Starting with the first line of the listing, quote each line exactly until and including the one with "PI = math.pi", leaving pictures out.

######

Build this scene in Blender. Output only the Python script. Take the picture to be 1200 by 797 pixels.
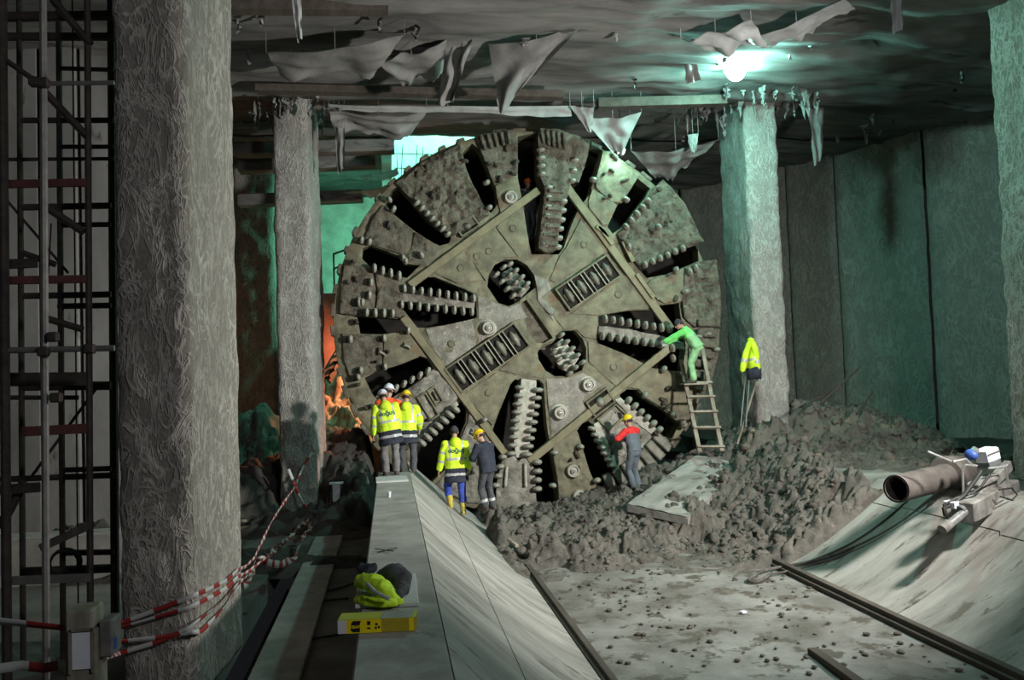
import bpy, bmesh, math, random
from mathutils import Vector, Matrix, noise
from mathutils.geometry import delaunay_2d_cdt
from mathutils.bvhtree import BVHTree

for o in list(bpy.data.objects):
    bpy.data.objects.remove(o)
SC = bpy.context.scene
COL = SC.collection
R = math.radians
V = Vector
PI = math.pi

# ------------------------------------------------------------------ camera
EYE = V((0, 0, 3.6))
F_PX = 1000.0
YAW, PITCH, ROLL = R(8.25), R(2.4), R(2.0)
fwd = V((math.sin(YAW) * math.cos(PITCH), math.cos(YAW) * math.cos(PITCH), math.sin(PITCH)))
r0 = V((math.cos(YAW), -math.sin(YAW), 0))
u0 = r0.cross(fwd)
rgt = r0 * math.cos(ROLL) - u0 * math.sin(ROLL)
upv = u0 * math.cos(ROLL) + r0 * math.sin(ROLL)
cam_d = bpy.data.cameras.new('camera')
cam = bpy.data.objects.new('camera', cam_d)
COL.objects.link(cam)
cam_d.sensor_fit = 'HORIZONTAL'
cam_d.sensor_width = 36
cam_d.lens = 36 * F_PX / 1200
cam_d.clip_end = 300
cam.matrix_world = Matrix(((rgt.x, upv.x, -fwd.x, EYE.x), (rgt.y, upv.y, -fwd.y, EYE.y), (rgt.z, upv.z, -fwd.z, EYE.z), (0, 0, 0, 1)))
SC.camera = cam

# ------------------------------------------------------------------ world, exposure, large lights
SC.view_settings.view_transform = 'Standard'
SC.view_settings.look = 'None'
SC.view_settings.exposure = 0.0
SC.view_settings.gamma = 1.0
W = bpy.data.worlds.new('world')
SC.world = W
W.use_nodes = True
W.node_tree.nodes['Background'].inputs[0].default_value = (0.85, 0.9, 1.0, 1)
W.node_tree.nodes['Background'].inputs[1].default_value = 0.008


def area_light(name, loc, target, power, color, size, spread=180):
    d = bpy.data.lights.new(name, 'AREA')
    d.energy = power
    d.color = color
    d.shape = 'DISK'
    d.size = size
    d.spread = R(spread)
    o = bpy.data.objects.new(name, d)
    COL.objects.link(o)
    o.location = loc
    o.rotation_euler = (V(target) - V(loc)).to_track_quat('-Z', 'Y').to_euler()
    return o


area_light('flood_right', (9.3, 9.0, 5.2), (0.6, 19.5, 3.0), 1050, (1.0, 0.965, 0.90), 0.6, 125)
area_light('flood_ledge', (12.2, 14.4, 5.4), (7.2, 15.5, 1.0), 330, (1.0, 0.97, 0.9), 0.4)
area_light('flood_hall', (6.5, -3.0, 8.5), (2.5, 16, 4), 430, (0.95, 0.97, 1.0), 1.2)
area_light('lamp_shaft', (3.2, 25.6, 14.5), (0.0, 29.5, 8), 1500, (0.22, 1.0, 0.66), 0.8)
area_light('lamp_back', (-0.2, 26.5, 8.6), (-1.6, 30, 6.5), 190, (0.25, 1.0, 0.62), 0.5)
area_light('lamp_orange', (.15, 25.42, 4.9), (-1.7, 25.0, 3.2), 420, (1.0, 0.3, 0.12), 0.3, 150)


# ------------------------------------------------------------------ pixel -> place in the hall
def ray(px, py):
    return fwd * F_PX + rgt * (px - 600) + upv * (398.5 - py)


def atY(px, py, Y):
    d = ray(px, py)
    return EYE + d * (Y / d.y)


def atZ(px, py, z):
    d = ray(px, py)
    return EYE + d * ((z - EYE.z) / d.z)


# ------------------------------------------------------------------ materials
def mat(name, c1, c2=None, scale=3.0, rough=0.8, metal=0.0, bump=0.2, bscale=None, c3=None, t3=0.62, s3=9.0,
        stretch=(1, 1, 1), detail=6, dist=0.3, emit=None, spec=0.3, bdist=0.02):
    m = bpy.data.materials.new(name)
    m.use_nodes = True
    nt = m.node_tree
    N, L = nt.nodes, nt.links
    b = N['Principled BSDF']
    b.inputs['Roughness'].default_value = rough
    b.inputs['Metallic'].default_value = metal
    b.inputs['Specular IOR Level'].default_value = spec
    if emit:
        b.inputs['Emission Color'].default_value = (*emit[0], 1)
        b.inputs['Emission Strength'].default_value = emit[1]
    if c2 is None:
        b.inputs['Base Color'].default_value = (*c1, 1)
        if bump == 0:
            return m
    tc = N.new('ShaderNodeTexCoord')
    mp = N.new('ShaderNodeMapping')
    mp.inputs['Scale'].default_value = stretch
    L.new(tc.outputs['Object'], mp.inputs['Vector'])
    if c2 is not None:
        n1 = N.new('ShaderNodeTexNoise')
        n1.inputs['Scale'].default_value = scale
        n1.inputs['Detail'].default_value = detail
        n1.inputs['Roughness'].default_value = 0.65
        n1.inputs['Distortion'].default_value = dist
        L.new(mp.outputs[0], n1.inputs['Vector'])
        cr = N.new('ShaderNodeValToRGB')
        cr.color_ramp.elements[0].position = 0.36
        cr.color_ramp.elements[1].position = 0.66
        cr.color_ramp.elements[0].color = (*c1, 1)
        cr.color_ramp.elements[1].color = (*c2, 1)
        L.new(n1.outputs['Fac'], cr.inputs[0])
        out = cr.outputs[0]
        if c3 is not None:
            n3 = N.new('ShaderNodeTexNoise')
            n3.inputs['Scale'].default_value = s3
            n3.inputs['Detail'].default_value = 5
            n3.inputs['Roughness'].default_value = 0.7
            L.new(mp.outputs[0], n3.inputs['Vector'])
            r3 = N.new('ShaderNodeValToRGB')
            r3.color_ramp.elements[0].position = t3
            r3.color_ramp.elements[1].position = t3 + 0.06
            L.new(n3.outputs['Fac'], r3.inputs[0])
            mx = N.new('ShaderNodeMix')
            mx.data_type = 'RGBA'
            mx.inputs['B'].default_value = (*c3, 1)
            L.new(r3.outputs[0], mx.inputs['Factor'])
            L.new(out, mx.inputs['A'])
            out = mx.outputs['Result']
        L.new(out, b.inputs['Base Color'])
    if bump:
        n2 = N.new('ShaderNodeTexNoise')
        n2.inputs['Scale'].default_value = bscale or scale * 4
        n2.inputs['Detail'].default_value = 5
        n2.inputs['Roughness'].default_value = 0.7
        L.new(mp.outputs[0], n2.inputs['Vector'])
        bp = N.new('ShaderNodeBump')
        bp.inputs['Strength'].default_value = bump
        bp.inputs['Distance'].default_value = bdist
        L.new(n2.outputs['Fac'], bp.inputs['Height'])
        L.new(bp.outputs[0], b.inputs['Normal'])
    return m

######

** Answer to the problem **
Build this scene in Blender. Output only the Python script. Take the picture to be 1200 by 797 pixels.
import bpy, bmesh, math, random
from mathutils import Vector, Matrix, noise
from mathutils.geometry import delaunay_2d_cdt
from mathutils.bvhtree import BVHTree

for o in list(bpy.data.objects):
    bpy.data.objects.remove(o)
SC = bpy.context.scene
COL = SC.collection
R = math.radians
V = Vector
PI = math.pi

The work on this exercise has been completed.